Pulled pork (who needs turkey?)- tastes great as is, with BBQ sauce, or with enchilada sauce

Baked sweet potato or mashed potato

Cranberries and jello

Soft Bread- I tried the Brown Bread from the Complete Allergy-Free Comfort Foods Book by Elizabeth Gordon.  We made it with hard cider rather than beer, since we have a hops allergy here.  Wow is all I can say.  It was a great, soft bread.  Even if it tasted like apples from the cider.

Cooked Carrots

Pumpkin Pie.  We made a pie crust, only instead of butter, I used 6 tablespoons palm shortening and 2 tablespoons coconut oil.  Then we used this pumpkin custard using flax for the eggs and agave for the sugar.  Yum!
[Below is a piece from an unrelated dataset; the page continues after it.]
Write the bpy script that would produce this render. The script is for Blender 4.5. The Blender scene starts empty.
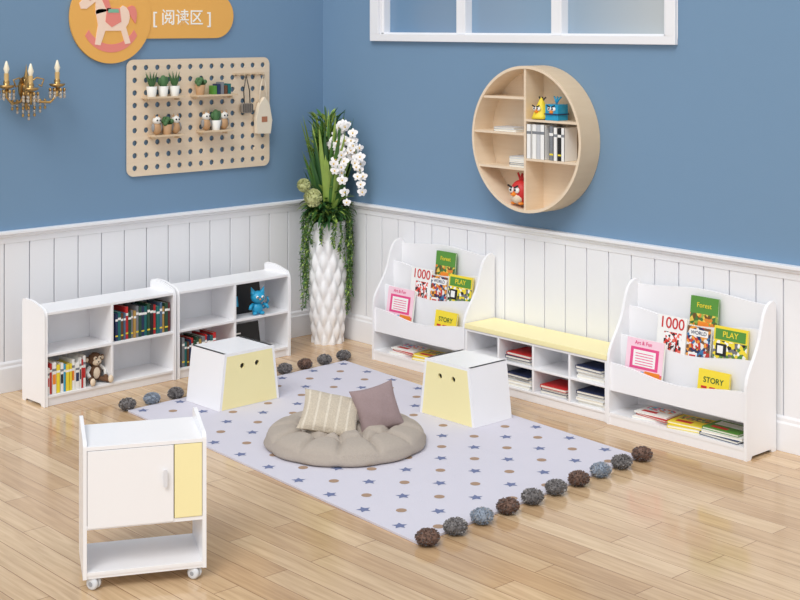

Gluten-Free, Dairy-Free Chex Mix- how hard could it be?  It was really easy:

  • 4 ½ cups Rice Chex
  • 4 ½ cups Corn Chex
  • 1 cup gluten-free snack chips , Snikidinks work well or find a dairy-free snack chip
  • 1 cup gluten-free lentil crackers, pepper flavor is good, broken into bite size pieces
  • 1 cup peanuts, optional
  • 6 tablespoons butter or canola oil
  • 2 tablespoons Worcestershire sauce
  • 1 ½ teaspoons salt
  • ¾ teaspoon garlic powder
  • ½ teaspoon onion powder
Preheat oven to 250.
2.Combine Chex, chips, crackers and peanuts in a 13×9 pan and set aside.
3.If using butter, melt and add the Worcestershire sauce and spices to the butter or oil. Stir until well combined.
4.Pour the seasoning mixture over the Chex mixture and toss until everything is coated.
5.Bake for an hour, stirring every 15 minutes.

There you have it.  Christmas baking here I come!

What was your Thanksgiving success story?  If you have a great recipe share it in the comments section.